Why do so many sources say something along the lines "since a flyback transformer stores energy, an air gap is needed"? I have seen this reasoning in textbooks and app notes.
I thought air gaps cannot store energy and I thought also a flyback transformer stores energy with its inductance, and an air gap reduces inductance so I would think it also reduces an inductor/flyback's ability to store energy.
Where am I confused?
Unlike a forward-topology transformer (where the primary and secondary windings are conducting at the same time), the flyback transformer must store energy during the primary switch on-time, delivering it to the load during the primary switch off-time.

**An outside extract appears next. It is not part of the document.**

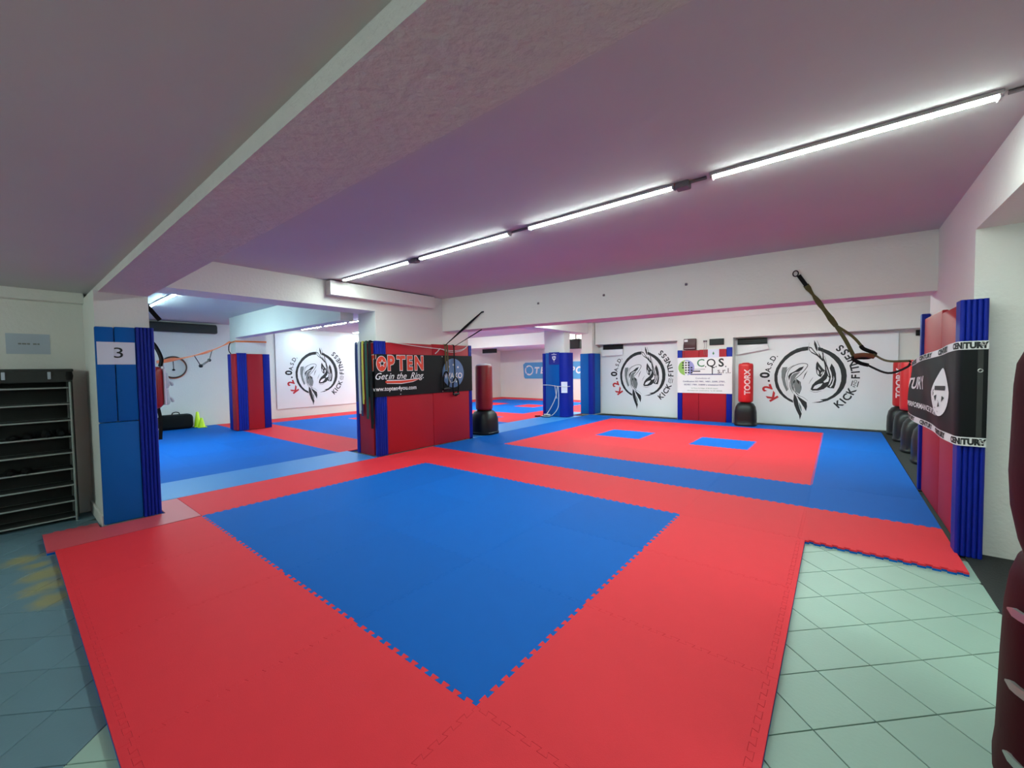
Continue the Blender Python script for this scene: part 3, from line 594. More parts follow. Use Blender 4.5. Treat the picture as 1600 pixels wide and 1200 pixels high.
# suspension trainer hanging in front of the emblem
t = thing('suspension_trainer', (-4.97, 4.5, 1.0), 'olive and black suspension trainer straps hanging over the round emblem', 'trainer')
for y, z0 in ((4.36, 1.50), (4.42, 1.45), (4.60, 1.35)):
    bm = bmesh.new(); ribbon(bm, smooth_path([(-5.03, y, 2.03), (-4.985, y, 2.0), (-4.975, y, 1.8), (-4.972, y + 0.01, z0)], 5), (0, 1, 0), 0.035, 0.004); link('strap', bm, M['olive' if y < 4.5 else 'black'], t)
for y, z in ((4.36, 1.28), (4.62, 1.16)):
    bm = bmesh.new(); tube(bm, [(-4.965, y + 0.075 * math.sin(a) * (1.0 if y < 4.5 else 1.1), z + 0.19 * math.cos(a)) for a in [2 * math.pi * k / 20 for k in range(20)]], 0.016, 6, closed=True); link('foot_loop', bm, M['black'], t, smooth=True)
    bm = bmesh.new(); tube(bm, [(-4.96, y - 0.08, z - 0.16), (-4.955, y + 0.08, z - 0.15)], 0.022, 8); link('handle', bm, M['blackp'], t, smooth=True)
bm = bmesh.new(); ribbon(bm, smooth_path([(-4.97, 4.40, 1.45), (-4.955, 4.45, 1.25), (-4.95, 4.58, 1.28), (-4.965, 4.62, 1.36)], 5), (1, 0, 0), 0.03, 0.004); link('buckle_strap', bm, M['rope'], t)
# straps from the middle wall up to the long beam
t = thing('anchor_strap', (-5.0, 4.56, 1.98), 'dark straps running from the middle wall pads up to the beam', 'strap')
bm = bmesh.new(); P = [Vector((-5.0, 4.36, 1.99)).lerp(Vector((-4.05, 4.455, 2.59)), k / 8) for k in range(9)]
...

A forward-topology transformer doesn't need any gap since the peak flux density is a function of the applied volt-seconds only; the power being delivered 'through' the transformer isn't a variable (other than its effect on duty cycle). It's only the magnetizing current that moves the core along its hysteresis loop, which doesn't pose any saturation risk if everything is well-designed, since the primary and secondary ampere-turns cancel each other out.
A flyback transformer doesn't have the ampere-turn cancellation benefit of a forward converter, so the entire \$ \frac{1}{2}LI^2\$ primary energy moves the core up its hysteresis curve. The air gap flattens the hysteresis curve and allows more energy handling by decreasing the permeability of the core. You will of course need to add more turns to get your desired inductance compared to no-gap, but you avoid core saturation.
The key point here is that without an air gap an inductor will saturate if you try to put any current through it so inductance will fall and you can't store any energy.
The term "Flyback Transformer" is a little misleading and its more useful to consider it as coupled inductors rather than a transformer because the action is quite different with a conventional transformer energy is going into the primary and out of the secondary at the same time it does not store energy. With a "Flyback" transformer energy is first stored then released.
Taking some things we know about inductors
$$v = L \frac{di}{dt} = N A \frac {dB}{dt}$$
Where v is voltage, i is current, N is turns, B is flux density and A is the effective magnetic area.
Also
$$H = \frac {N \ i}{l} \Rightarrow i = \frac {H \ l}{N} $$
where H is the magnetic field strength, N is turns and l is magnetic path length
Finally permiability
$$ \mu = \frac {B}{H} \Rightarrow H = \frac {B}{\mu} $$
Thus
$$i = \frac{B \ l}{\mu \ N}$$
Now we can calculate Energy
$$ $$\begin{align} Energy & = \int{i \ v} \ dt\\ & = \int{\left( \frac{B \ l}{\mu \ N} \right) \ \left( N A \frac {dB}{dt} \right)} \ dt\\ & = \frac {A \ l}{\mu}\int{B} \ dB\\ & = \frac {A \ l}{\mu}\frac{B^2}{2}\\ \end{align}$$ $$
The energy storage is therefore only possible in the air gap and is proportional to be air gap volume and the square of the flux density.
Contrary to what most people think, including yourself, most of the useful energy is stored in the gap of the core.
For the case of ferrite, the gap is distributed between the tiny metallic particles so it too has as an effective gap used for calculations. This gap linearizes the BH loop and increases the current handling before saturation.
Air gaps are usually used for safety considerations. For a flyback transformer, you do not want arcs between the primary and secondary winding, and use an air gap.